I

El frío típico de los Altos Mirandinos cambiaba considerablemente entrando la Semana Santa. Comenzaban a volar las hojas secas de los árboles. La sirena del camión de bomberos sonaba a lo lejos; había agua para apagar los incendios que ocurrían espontáneamente o a propósito en terrenos baldíos y lomas secas por el sol.

En esos días comenzaban a llegar a casa del doctor los cocos. No uno ni dos, varios, porque nada le gustaba más que los dulces típicos de la Semana Santa. Los hacían en casa, pero también sus pacientes y amigos le regalaban.

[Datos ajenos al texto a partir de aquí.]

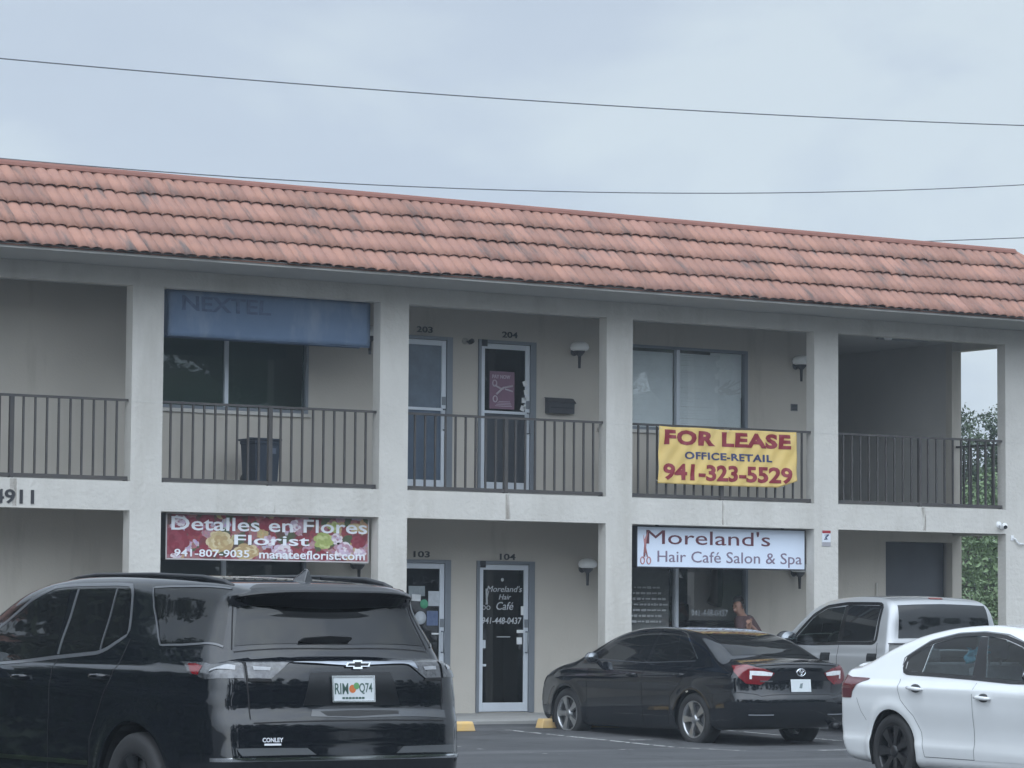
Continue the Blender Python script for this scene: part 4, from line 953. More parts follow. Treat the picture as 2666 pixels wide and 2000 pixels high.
    def seams(self, name, lines, w=.007, both=True, mt=None):
        """thin dark shut lines, all in one part"""
        for ln in lines:
            for sg in ((1, -1) if both and max(abs(q[1]) for q in ln) > .01 else (1,)):
                n = 10*len(ln); p = resample(ln, n+1); p[:, 1] *= sg; q = self.on(p); Nn = self.sh.grad(q); t = np.gradient(q, axis=0); s = np.cross(Nn, t); s /= np.linalg.norm(s, axis=1, keepdims=True)+1e-9
                link_mesh(name, np.vstack([q-s*w/2+Nn*.0015, q+s*w/2+Nn*.0015]), [(i, i+1, n+2+i, n+1+i) for i in range(n)], [mt or SEAM], self.root, np.vstack([Nn, Nn]))
    def at(self, p): return Vector(self.on([p])[0]), Vector(self.sh.grad(self.on([p]))[0])
    def handle(self, p, length, material, parent, tilt=0, dark=None, name='handle'):
        c, nr = self.at(p); sg = 1 if c.y > 0 else -1; M = Matrix.Translation(c+nr*.004)
        if dark: m = MB(); m.lathe([(0, .004), (.045, .002), (.055, -.004)], 16, M @ Matrix.Rotation(R(-90*sg), 4, 'X') @ Matrix.Diagonal((1.5, .7, 1, 1))); m.build('grip_shade', dark, parent)  # dark disc paints in the shade behind the grip
        m = MB(); L = length/2; pts = [(-L, 0, 0), (-L*.8, sg*.03, 0), (-L*.3, sg*.042, 0), (L*.5, sg*.042, 0), (L*.85, sg*.032, 0), (L, 0, 0)]
        pts = [c+Vector((x, y, x*tilt)) for x, y, z in pts]; m.tube(pts, [.010, .016, .017, .017, .016, .010], 8); return m.build(name, material, parent)
    def liner(self, ax, r, y_in=.50):
        W = self.s['W']-.035; wr = self.s['wr']; n = 28
        for sg in (1, -1):
            m = MB(); v = []
            for y in (sg*W, sg*y_in):
                for i in range(n+1): a_ = -.35+i*(math.pi+.7)/n; v.append((ax+(r-.004)*math.cos(a_), y, wr+(r-.004)*math.sin(a_)))
            m.add(v, [(i, i+1, n+1+i+1, n+1+i) for i in range(n)]+[tuple(range(n+1, 2*n+2))], False)
            m.build('wheel_well', WELL, self.root)
    def wheel(self, ax, sg, r, width, rim_r, rim_mat, spokes, style='twin', y=None, proto=None, hubcol=None):
        yc = sg*(y if y else self.s['W']-.02)
        if proto is not None:
            o = clone(proto, self.root); o.location = (ax, yc, r); o.rotation_euler = (0, random.uniform(0, 1), 0 if sg > 0 else math.pi) if False else (0, 0, 0 if sg > 0 else math.pi); return o
        w = bpy.data.objects.new('wheel', None); COL.objects.link(w); w.parent = self.root; w.location = (ax, yc, r); w.rotation_euler = (0, 0, 0 if sg > 0 else math.pi); w.empty_display_size = .1
        A = Matrix.Rotation(R(-90), 4, 'X')           # lathe axis -> +y outwards
        m = MB(); h = width; m.lathe([(rim_r, -h), (r*.93, -h), (r*.985, -h*.9), (r, -h*.75), (r, -h*.25), (r*.985, -h*.08), (r*.95, -.004), (r*.88, .006), (rim_r+.012, .002), (rim_r, -.008)], 48, A); m.build('tyre', TYRE, w)
        m = MB(); m.lathe([(rim_r, -.006), (rim_r-.012, -.004), (rim_r-.022, -.02), (rim_r-.03, -.10), (rim_r-.035, -h*.8)], 40, A)
        nsp = spokes
        for k in range(nsp):
            a_ = 2*math.pi*k/nsp
            for off in ((-.11, .11) if style == 'twin' else (0,)):
                wd0, wd1 = (.018, .022) if style == 'twin' else (.030, .048)
                v = []
                for rr, wd, dz in ((.045, wd0*1.25, -.020), (rim_r*.55, wd0, -.012), (rim_r-.016, wd1, -.010)):
                    ang = a_+off*(rr/rim_r)**.6*1.0
                    cx, cz = rr*math.cos(ang), rr*math.sin(ang); tx, tz = -math.sin(ang), math.cos(ang)
                    v += [(cx-tx*wd, dz, cz-tz*wd), (cx+tx*wd, dz, cz+tz*wd), (cx+tx*wd*1.25, dz-.035, cz+tz*wd*1.25), (cx-tx*wd*1.25, dz-.035, cz-tz*wd*1.25)]
                m.add(v, [(4*i+j, 4*i+(j+1) % 4, 4*i+4+(j+1) % 4, 4*i+4+j) for i in range(2) for j in range(4)]+[(0, 1, 2, 3), (11, 10, 9, 8)])
        m.lathe([(0, -.004), (.03, -.006), (.055, -.014), (.07, -.05)], 20, A); m.build('rim', rim_mat, w)
        m = MB(); m.lathe([(0, -.075), (rim_r-.05, -.075), (rim_r-.05, -.09)], 28, A); m.build('brake_disc', mat('brake steel', (.10, .10, .105), .5, metal=.5), w)
        return w
    def mirror_unit(self, x, z, material, capm=None, sg=1, size=1.0, arm=.0):
        c, nr = self.at((x, sg*.9, z)); m = MB(); y0 = c.y
        prof = [(0, 0), (.5, .2), (.8, .55), (.92, 1), (.85, 1.45), (.6, 1.8), (.25, 1.98), (0, 2.0)]
        m.lathe([(a_*.085, b_*.105-.105) for a_, b_ in prof], 18, Matrix.Translation((x, y0+sg*(.13+arm), z+.04)) @ Matrix.Rotation(R(90), 4, 'X') @ Matrix.Diagonal((.85*size, 1.05*size, size, 1)))
        m.tube([(x+.02, y0-sg*.01, z-.02), (x+.0, y0+sg*(.10+arm), z+.01)], [.03, .022], 8)
        o = m.build('mirror', material, self.root)
        m = MB(); m.lathe([(0, 0), (.07, 0), (.075, .01), (0, .012)], 20, Matrix.Translation((x-.073*size, y0+sg*(.13+arm), z+.04)) @ Matrix.Rotation(R(-90), 4, 'Y') @ Matrix.Diagonal((1.0*size, 1.3*size, 1, 1))); m.build('mirror_glass', MIRG, o)
        return o

def paint(name, col, rough=.22, flake=0, spec=.15, metal=0):
    m = mat(name, col, rough, metal=metal, spec=spec, coat=1.0, noise=(1.2, .06)); return m
SEAM = mat('shut line', (.004, .004, .005), .8); WELL = mat('wheel well', (.010, .010, .011), .9); TYRE = mat('tyre rubber', (.018, .018, .019), .75, bump=(60, .2, .004))
CHROME = mat('chrome', (.75, .77, .80), .08, metal=1); MIRG = mat('mirror silvering', (.20, .215, .23), .05, metal=1)
TINT = mat('tinted glass', (.008, .009, .010), .03, spec=.5); FRIT = mat('black window trim', (.008, .008, .009), .25)
REDL_ = mat('red lamp lens', (.17, .007, .013), .08, coat=1, noise=(30, .3)); CLEAR = mat('clear lamp lens', (.11, .114, .122), .15, metal=.3, coat=1, noise=(26, .75, (.025, .025, .028))); WHITEL2 = mat('white lamp lens', (.30, .31, .33), .12, coat=1, noise=(26, .25))
PLATE = mat('plate white', (.62, .66, .68), .45, noise=(9, .12)); PLTXT = mat('plate green', (.05, .10, .085), .5); ORANGE = mat('plate orange', (.55, .16, .05), .5)

def licence_plate(car, p, name, left, right, art, w=.305, h=.152, frame=True, tilt=0):
    c, n = car.at(p); M = Matrix.Translation(c+Vector((-.012, 0, 0))) @ Matrix.Rotation(R(-90), 4, 'Z') @ Matrix.Rotation(R(tilt), 4, 'X')
    m = MB(); m.box(-w/2, w/2, -.002, .004, -h/2, h/2, M); o = m.build(name, PLATE, car.root, bevel=.003)
    if frame:
        m = MB(); t = .008
        for q in ((-w/2-t, w/2+t, h/2-.002, h/2+t), (-w/2-t, w/2+t, -h/2-t, -h/2+.002), (-w/2-t, -w/2+.002, -h/2+.002, h/2-.002), (w/2-.002, w/2+t, -h/2+.002, h/2-.002)): m.box(q[0], q[1], -.006, .004, q[2], q[3], M)
        m.build('plate_frame', CHROME if art else BLACKP, o)
    m = MB()
    if left: text_into(m, left, -w*.46, -w*.13, -h*.22, h*.24, -.0025, M=M, depth=.001, bold=.01)
    if right: text_into(m, right, w*.14, w*.46, -h*.22, h*.24, -.0025, M=M, depth=.001, bold=.01)
    if art:
        for i in range(7): m.box(-w*.28+i*w*.08, -w*.28+i*w*.08+w*.06, -.004, -.0025, -h*.42, -h*.34, M)
    if m.v: m.build('plate_lettering', PLTXT, o)
    if art:
        m = MB(); m.lathe([(0, 0), (.026, 0)], 16, M @ Matrix.Translation((-.008, -.003, .0)) @ Matrix.Rotation(R(90), 4, 'X')); m.build('orange_mark', ORANGE, o)
        m = MB(); m.lathe([(0, 0), (.022, 0)], 12, M @ Matrix.Translation((.022, -.0032, .018)) @ Matrix.Rotation(R(90), 4, 'X')); m.build('leaf_mark', mat('plate leaf', (.12, .30, .12), .5), o)
    else:
        m = MB(); m.prism([(-.03, -.03), (.012, -.035), (.03, .03), (-.01, .025)], .0022, .003, M @ FRONT); m.build('plate_mark', mat('plate grey', (.16, .20, .21), .6), o)
    return o

def seat(parent, x, y, z, mtl, back_h=.62):
    m = MB(); m.box(x-.25, x+.27, y-.25, y+.25, z, z+.14); m.build('seat', mtl, parent, bevel=.04)
    m = MB(); M = Matrix.Translation((x-.27, y, z+.10)) @ Matrix.Rotation(R(-14), 4, 'Y'); m.box(-.07, .07, -.24, .24, 0, back_h, M); m.box(-.05, .05, -.13, .13, back_h+.06, back_h+.26, M); m.box(-.012, .012, -.07, -.05, back_h, back_h+.07, M); m.box(-.012, .012, .05, .07, back_h, back_h+.07, M)
    m.build('seat_back', mtl, parent, bevel=.035)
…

Así, la familia sabía de dónde provenían los obsequios. “Este es el majarete de la señora Fulana, porque ella lo hace con azúcar, no le gusta el papelón”. “Este es el arroz con coco de Sutana, que no tiene nada de coco”. Se trataba de una degustación, pero al final se los comían todos.

II

La panela esa que venden en los supermercados de “papelón” no se veía por entonces. Lo que se compraba tanto en las bodeguitas como en los supermercados era el verdadero papelón, un trozo sólido marrón oscuro en forma de cono con punta redondeada con profundo olor a melaza y que venía envuelto en las capas secas de tronco de la mata de plátano.

Los jueves había pelea de cocos en el patio de la casa. Nada de abrirlos con un martillo. Primero, el doctor con uno de los muchachos, para enseñarle cómo se tiene que agarrar el coco para recibir el golpe y cómo para dar el carajazo. Luego, los dos hijos. El secreto está en no exponer la vena porque si se golpea por allí, se abre fácil.

La mamá recogía el agua y se llevaba los trozos para “escorarlos” al calor de la hornilla encendida. Esto hace que la carne se separe de la concha y no hay que hacer mayor esfuerzo. Lo sabía ella bien, que vio y ayudó a su madre a hacer ese trabajo para luego sacar el aceite de coco con que prendían las lámparas en las noches oscurísimas de Paraguachí.

Y después, a rallar. Nada como un poquito de coco rallado con un trocito de papelón. Era la consentidera de la mamá con los muchachos. El proceso era largo pero era parte de la diversión de los días libres.

III

Al majarete hay que darle paleta para que agarre la consistencia adecuada. El arroz con coco requiere paciencia si lo quieres realmente cremoso. Nada de añadirle leche condensada y esas cosas que se popularizaron después para facilitar la cosa.

Ni hablar de las conservitas que hacía la esposa del doctor con el coco rallado que quedaba. Al salir del caldero extendía la mezcla de coco y papelón en una tabla para que se enfriara y luego las cortaba en rombos. “Así lo hacen en Margarita”. Las hojitas de naranja para servirlas las agarraban del jardín.

Para los días sin comer carne el doctor recibía regalos. Pisillo de chigüire, de lapa, de venado, pastel de morrocoy (pobrecitos todos) y un largo etcétera. Eran sus manjares y nadie se los peleaba.

En donde todos estaban de acuerdo era en lo que habían cocinado a partir de ingredientes tan sencillos y nobles como la leche de coco, el papelón y la canela.